1. 'The detachable wheel of a wagon is not considered joined to the wagon' - means that if the one has contact with Tum'ah, the other remains Tahor. And that even if the wagon is too large to receive Tum'ah (as we learnt above on 35a), the wheel can nevertheless become Tamei.
2. 'Nor is it measured together with it' - means that although (with regard to the Din that we just mentioned) the wagon is measured from the outside, we do not incorporate the wheel in the measurements, so that, if the wagon is less than forty Sa'ah be'Lach - without the wheel - it is subject to Tum'ah.

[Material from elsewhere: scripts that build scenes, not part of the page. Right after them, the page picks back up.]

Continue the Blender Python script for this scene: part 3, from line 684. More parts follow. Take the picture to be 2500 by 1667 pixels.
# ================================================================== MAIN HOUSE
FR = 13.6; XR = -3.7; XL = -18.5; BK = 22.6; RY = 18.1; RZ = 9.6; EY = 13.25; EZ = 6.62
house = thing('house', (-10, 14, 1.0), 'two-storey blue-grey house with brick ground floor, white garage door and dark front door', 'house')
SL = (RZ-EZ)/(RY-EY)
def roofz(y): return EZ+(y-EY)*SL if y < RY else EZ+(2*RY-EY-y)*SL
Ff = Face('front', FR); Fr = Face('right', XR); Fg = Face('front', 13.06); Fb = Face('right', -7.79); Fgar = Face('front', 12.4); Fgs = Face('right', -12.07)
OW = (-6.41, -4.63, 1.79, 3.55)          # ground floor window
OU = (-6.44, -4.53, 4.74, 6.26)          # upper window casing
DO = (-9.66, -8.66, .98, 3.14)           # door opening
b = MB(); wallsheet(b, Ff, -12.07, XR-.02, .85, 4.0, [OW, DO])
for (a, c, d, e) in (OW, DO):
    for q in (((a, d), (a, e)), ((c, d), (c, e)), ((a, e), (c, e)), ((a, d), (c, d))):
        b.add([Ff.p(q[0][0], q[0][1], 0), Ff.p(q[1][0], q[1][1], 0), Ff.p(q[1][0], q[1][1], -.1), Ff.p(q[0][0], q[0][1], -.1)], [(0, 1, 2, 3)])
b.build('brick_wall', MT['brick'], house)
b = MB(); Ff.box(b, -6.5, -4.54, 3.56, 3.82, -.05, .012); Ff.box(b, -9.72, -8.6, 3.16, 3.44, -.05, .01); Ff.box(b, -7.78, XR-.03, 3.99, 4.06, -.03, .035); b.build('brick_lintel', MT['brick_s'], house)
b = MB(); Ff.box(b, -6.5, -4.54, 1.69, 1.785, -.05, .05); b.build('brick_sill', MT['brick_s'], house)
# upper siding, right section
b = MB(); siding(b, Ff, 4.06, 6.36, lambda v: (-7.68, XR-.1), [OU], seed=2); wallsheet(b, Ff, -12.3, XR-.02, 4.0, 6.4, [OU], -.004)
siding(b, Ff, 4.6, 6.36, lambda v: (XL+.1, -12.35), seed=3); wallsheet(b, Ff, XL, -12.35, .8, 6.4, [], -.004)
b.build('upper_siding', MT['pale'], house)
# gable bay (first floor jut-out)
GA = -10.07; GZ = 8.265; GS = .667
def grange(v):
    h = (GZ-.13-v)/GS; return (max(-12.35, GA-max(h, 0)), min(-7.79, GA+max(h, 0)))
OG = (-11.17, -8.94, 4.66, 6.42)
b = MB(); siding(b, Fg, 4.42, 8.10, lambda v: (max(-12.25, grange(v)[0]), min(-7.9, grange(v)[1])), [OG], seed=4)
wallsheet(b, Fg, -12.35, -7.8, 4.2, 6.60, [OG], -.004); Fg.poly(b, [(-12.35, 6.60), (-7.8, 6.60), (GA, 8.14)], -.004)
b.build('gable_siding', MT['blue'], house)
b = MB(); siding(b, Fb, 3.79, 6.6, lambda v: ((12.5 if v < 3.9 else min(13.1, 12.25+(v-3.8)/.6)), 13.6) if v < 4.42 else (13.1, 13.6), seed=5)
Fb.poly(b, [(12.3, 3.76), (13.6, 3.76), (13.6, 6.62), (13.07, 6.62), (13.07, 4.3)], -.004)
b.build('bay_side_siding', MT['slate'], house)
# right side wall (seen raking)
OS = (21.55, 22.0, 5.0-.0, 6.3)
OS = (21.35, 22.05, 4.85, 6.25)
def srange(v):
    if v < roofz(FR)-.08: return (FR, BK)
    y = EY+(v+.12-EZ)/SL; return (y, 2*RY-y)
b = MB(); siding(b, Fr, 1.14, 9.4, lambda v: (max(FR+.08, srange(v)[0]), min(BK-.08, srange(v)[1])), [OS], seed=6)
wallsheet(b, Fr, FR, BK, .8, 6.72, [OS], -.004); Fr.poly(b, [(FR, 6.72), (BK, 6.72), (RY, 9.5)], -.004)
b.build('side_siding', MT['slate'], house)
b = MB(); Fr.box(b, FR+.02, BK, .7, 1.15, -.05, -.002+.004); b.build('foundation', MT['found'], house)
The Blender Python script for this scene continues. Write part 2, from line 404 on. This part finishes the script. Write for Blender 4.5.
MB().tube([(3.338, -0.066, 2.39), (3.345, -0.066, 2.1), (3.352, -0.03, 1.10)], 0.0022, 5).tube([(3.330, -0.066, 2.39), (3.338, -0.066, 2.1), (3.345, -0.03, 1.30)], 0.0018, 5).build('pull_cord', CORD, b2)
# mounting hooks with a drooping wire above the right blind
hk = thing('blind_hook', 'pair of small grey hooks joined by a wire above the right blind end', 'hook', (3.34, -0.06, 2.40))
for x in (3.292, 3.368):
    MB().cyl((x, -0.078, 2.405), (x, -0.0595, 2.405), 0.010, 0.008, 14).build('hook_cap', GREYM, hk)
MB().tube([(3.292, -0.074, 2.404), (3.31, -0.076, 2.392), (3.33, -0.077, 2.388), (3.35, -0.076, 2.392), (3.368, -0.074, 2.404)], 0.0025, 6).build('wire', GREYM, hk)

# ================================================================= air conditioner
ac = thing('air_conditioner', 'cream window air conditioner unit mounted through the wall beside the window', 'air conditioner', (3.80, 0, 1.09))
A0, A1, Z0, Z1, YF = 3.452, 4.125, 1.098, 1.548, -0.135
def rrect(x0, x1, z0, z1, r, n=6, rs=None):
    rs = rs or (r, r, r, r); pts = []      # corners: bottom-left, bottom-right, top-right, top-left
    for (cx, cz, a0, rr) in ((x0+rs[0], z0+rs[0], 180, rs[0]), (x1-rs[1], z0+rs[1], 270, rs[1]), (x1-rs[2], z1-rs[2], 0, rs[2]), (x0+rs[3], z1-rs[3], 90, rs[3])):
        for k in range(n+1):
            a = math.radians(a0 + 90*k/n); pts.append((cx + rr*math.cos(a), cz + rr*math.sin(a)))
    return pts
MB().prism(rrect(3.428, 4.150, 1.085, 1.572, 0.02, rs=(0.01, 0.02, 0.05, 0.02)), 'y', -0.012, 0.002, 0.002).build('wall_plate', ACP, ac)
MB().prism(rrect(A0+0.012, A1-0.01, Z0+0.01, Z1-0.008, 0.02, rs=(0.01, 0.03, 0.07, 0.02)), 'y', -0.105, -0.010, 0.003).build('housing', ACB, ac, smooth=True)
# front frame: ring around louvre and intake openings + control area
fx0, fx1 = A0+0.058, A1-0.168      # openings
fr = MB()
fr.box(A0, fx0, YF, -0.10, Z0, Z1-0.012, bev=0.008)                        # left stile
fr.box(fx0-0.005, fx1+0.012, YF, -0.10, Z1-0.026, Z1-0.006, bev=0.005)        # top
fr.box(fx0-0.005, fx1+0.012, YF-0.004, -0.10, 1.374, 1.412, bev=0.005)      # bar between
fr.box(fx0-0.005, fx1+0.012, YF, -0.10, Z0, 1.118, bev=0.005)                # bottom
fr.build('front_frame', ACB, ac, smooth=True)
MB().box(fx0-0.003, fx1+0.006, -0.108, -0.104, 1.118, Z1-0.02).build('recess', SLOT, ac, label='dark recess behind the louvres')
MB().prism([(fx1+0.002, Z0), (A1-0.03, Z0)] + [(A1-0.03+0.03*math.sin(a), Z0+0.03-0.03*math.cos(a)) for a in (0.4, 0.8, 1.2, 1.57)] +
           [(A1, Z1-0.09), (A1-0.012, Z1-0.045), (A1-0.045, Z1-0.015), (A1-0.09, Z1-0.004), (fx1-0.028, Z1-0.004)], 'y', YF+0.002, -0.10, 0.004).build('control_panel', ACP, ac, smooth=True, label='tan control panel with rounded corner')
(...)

3. 'And it does not save together with it in an Ohel ha'Mes' - means that if the wagon is more than forty Sa'ah be'Lach (or two Kur be'Yavesh - which is itself not subject to Tum'ah) it serves as an Ohel to divide between graves in a graveyard and objects that are above it - to prevent them from becoming Tamei. The detachable wheel however, will not prevent objects that protrude from the top of the wagon over the wheel, from becoming Tamei (even when the wheel is actually attached).